Unfortunately, using only 5 colors in the palette means the clustering has lost much of the detail in the mountains near the center where the clouds and ice are too similar in color.
To make iterating on the number of colors easier, let us encode the entire palettizing process into a function:
function palettize(::Type{T}, imgin, n; seed=1111) where {T<:Color}
@assert isconcretetype(T)
img = convert.(T, vec(imgin))
nimg = length(img)
# Use initial points from the image rather than reseeding
km = kmeans(channelview(img), n,
init=floor.(Int, range(1, nimg, length=n)))
pal = collect(colorview(T, km.centers));
idximg = pal[assignments(km)]
permute!(pal, sortperm(counts(km), rev=true))
return (; palette=pal, recolored_img=reshape(idximg, size(imgin)))
end
palettize (generic function with 1 method)
Now let us preview what it’d look like to add two more color swatches to the palette:
palette7, recolored7 = palettize(RGB{Float64}, img, 7)
display(palette7)
display(recolored7)
Freely allowing additional cluster items hasn’t helped very much to retain the details in the mountain peaks.

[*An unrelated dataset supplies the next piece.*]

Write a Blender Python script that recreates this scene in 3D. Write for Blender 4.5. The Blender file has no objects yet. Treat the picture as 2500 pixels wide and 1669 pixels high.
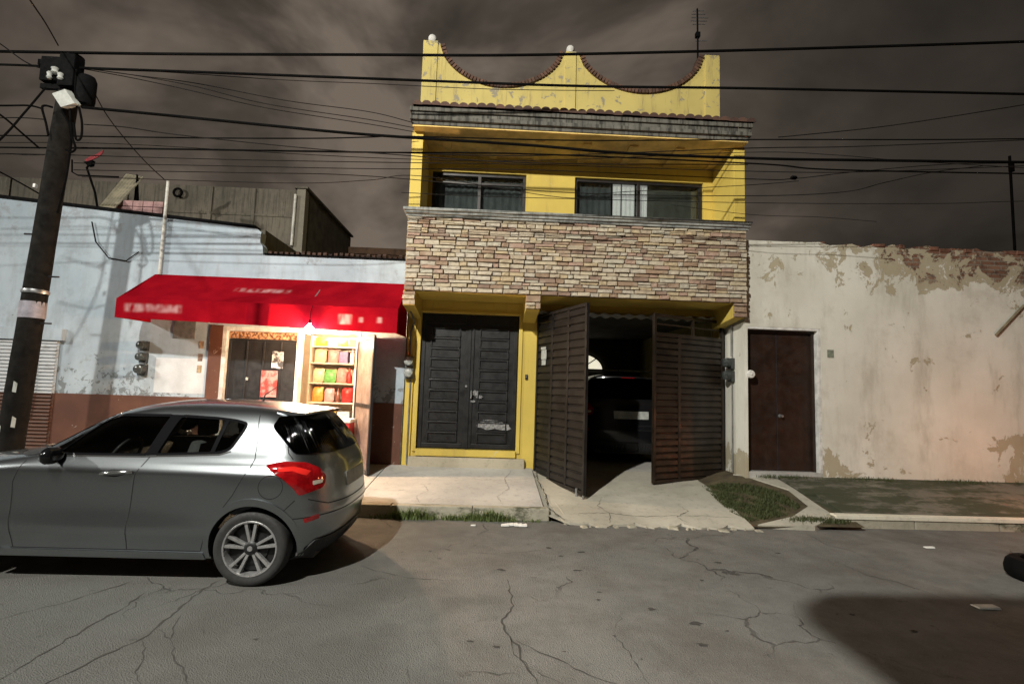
import bpy, bmesh, math, random
from math import sin, cos, pi, radians, sqrt
from mathutils import Vector, Matrix
from mathutils.geometry import delaunay_2d_cdt

random.seed(7)
scene = bpy.context.scene
C = scene.collection

# ------------------------------------------------------------------ camera
CAM_H = 1.70
cam_d = bpy.data.cameras.new('camera')
cam = bpy.data.objects.new('camera', cam_d)
C.objects.link(cam)
_p, _y, _r = radians(5.1), radians(2.05), radians(1.87)
_F = Vector((sin(_y) * cos(_p), cos(_y) * cos(_p), sin(_p)))
_R = Vector((cos(_y), -sin(_y), 0))
_U = _R.cross(_F)
_RR = cos(_r) * _R + sin(_r) * _U
_UU = -sin(_r) * _R + cos(_r) * _U
m = Matrix((( _RR.x, _UU.x, -_F.x, 0), (_RR.y, _UU.y, -_F.y, 0), (_RR.z, _UU.z, -_F.z, CAM_H), (0, 0, 0, 1)))
cam.matrix_world = m
cam_d.sensor_width = 36
cam_d.lens = 18.0
cam_d.clip_start = 0.05
cam_d.clip_end = 3000
scene.camera = cam

# ------------------------------------------------------------------ world: low cloud lit by the town
world = bpy.data.worlds.new('World')
scene.world = world
world.use_nodes = True
wn, wl = world.node_tree.nodes, world.node_tree.links
wn.clear()


def wnode(t, **k):
    n = wn.new(t)
    for a, b in k.items():
        setattr(n, a, b)
    return n


w_out = wnode('ShaderNodeOutputWorld')
w_bg = wnode('ShaderNodeBackground')
w_tc = wnode('ShaderNodeTexCoord')
w_map = wnode('ShaderNodeMapping')
w_map.inputs['Scale'].default_value = (1.0, 1.0, 1.7)
w_map.inputs['Location'].default_value = (5.1, 2.2, 1.4)
w_n1 = wnode('ShaderNodeTexNoise')
w_n1.inputs['Scale'].default_value = 2.6
w_n1.inputs['Detail'].default_value = 5.0
w_n1.inputs['Roughness'].default_value = 0.56
w_n1.inputs['Distortion'].default_value = 0.35
w_dot = wnode('ShaderNodeVectorMath', operation='DOT_PRODUCT')
w_dot.inputs[1].default_value = Vector((-0.12, 0.93, 0.28)).normalized()
w_glow = wnode('ShaderNodeMapRange', interpolation_type='SMOOTHSTEP')
w_glow.inputs['From Min'].default_value = 0.68
w_glow.inputs['From Max'].default_value = 0.965
w_glow.inputs['To Min'].default_value = 0.24
w_glow.inputs['To Max'].default_value = 1.0
w_cl = wnode('ShaderNodeMapRange')
w_cl.inputs['From Min'].default_value = 0.36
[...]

Instead the sky has an additional band of color spanning the color gradient, and the very right edge of the image is a darker grey rather than a shade of blue.
Inspecting the original image, it’s natural to think that there should be
a section of nearly pure white which isn’t being automatically selected.
We can bias the clustering to include arbitrary colors by using a weighted
\(k\)
-means clustering.
When no weights are provided, the implicit weighting is uniform, so to bias the result we need only provide a dummy pixel value for each desired color with a weight suffiently high to be a cluster center.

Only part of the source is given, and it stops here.